Para su hija, según avanzo en la obra, es algo más explícito y no arrastra con ella el peso de la culpa y advierte, a modo de declaración de principios, que pese a las circunstancias adversas fue un fruto deseado, un rayo de esperanza que le hizo incluso dudar de la tarea para la que se sentía destinado, aunque la guerra lo estropeara todo. Pero aquí el relato entra en un terreno tan dramático que necesito tomarme un respiro, porque la huida de Liberto tiene su precio más elevado, dejar a su hija en el camino, ése y no otro es el auténtico punto de inflexión de un relato que sin ninguna duda, al menos para mí, está a punto de finalizar.

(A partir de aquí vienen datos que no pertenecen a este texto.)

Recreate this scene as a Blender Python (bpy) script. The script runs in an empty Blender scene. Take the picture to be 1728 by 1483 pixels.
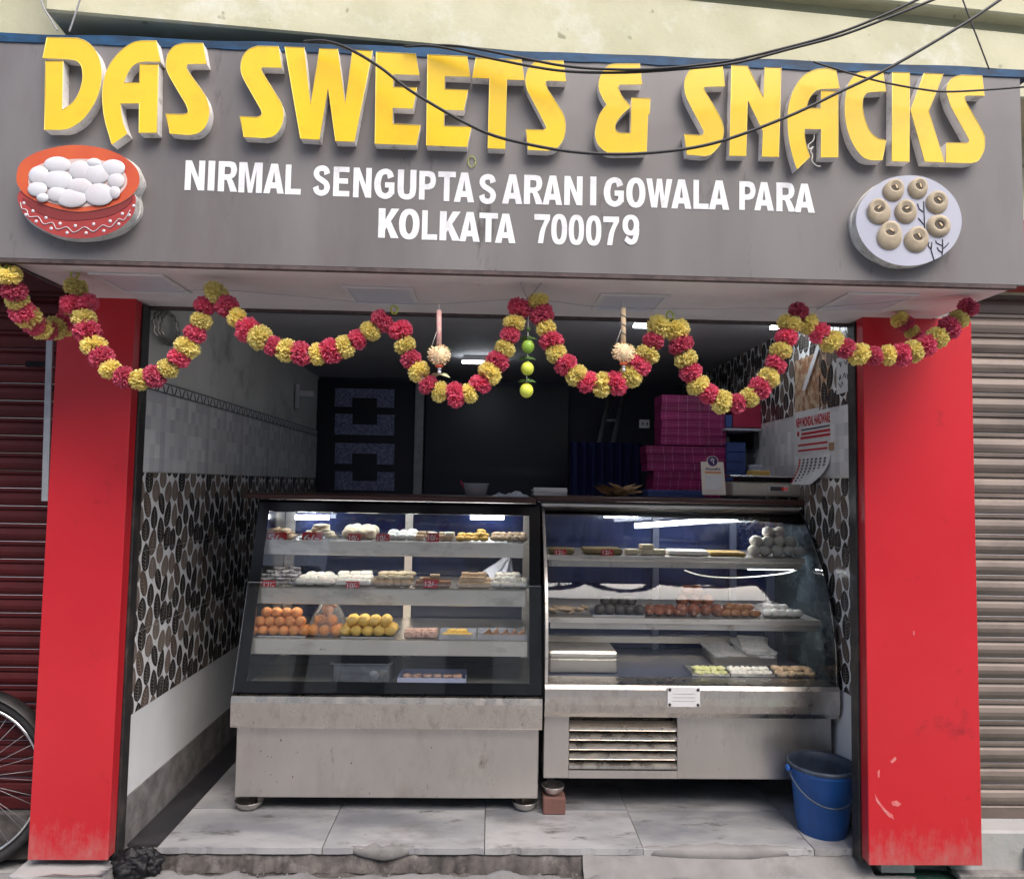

Es en ese preciso momento cuando vuelvo a mirar con detalle la fotografía de la niña y aprecio el parecido entre ella y mi clienta, madre e hija, los mismos ojos grandes y oscuros y el pelo rizado y los hoyuelos en las mejillas.

(Seguirá)


6 comentarios:

Mercedes dijo...

Vamos, sigue, que ya estoy impaciente por ver el final

Reinhard dijo...

Amiga Mercedes, tal y como me los hace llegar el amigo Memoria, los voy subiendo.

Manuel dijo...

Interesante historia, y presumo que puede estar situada en aquella Barcelona del año 1937 cuando los agentes estalinistas quisieron tomar el control e iniciaron las purgas contra el POUM y los anarquistas, con los consiguientes combates en las Ramblas y en la telefónica, unas circunstancias en las que todos eran sospechosos, historias humanas entrecruzadas donde el único objetivo era sobrevivir.
Un saludo

Reinhard dijo...

Eso parece: una guerra civil, Manuel, dentro de la guerra civil, o el estalinismo haciéndose con el control, a sangre y fuego, de todas las fuerzas republicanas.

Lumpen dijo...

Don Reinhard, la prosa de la memoria de su Memoria es formidable.
Para nuestro deleite, siga haciendo ejercicios de Memoria.

Reinhard dijo...

Memoria, viejo conocido, es tan sabio conocedor de la historia, o su historia, como buen prosista, de ahí que no pudiese rechazar su oferta.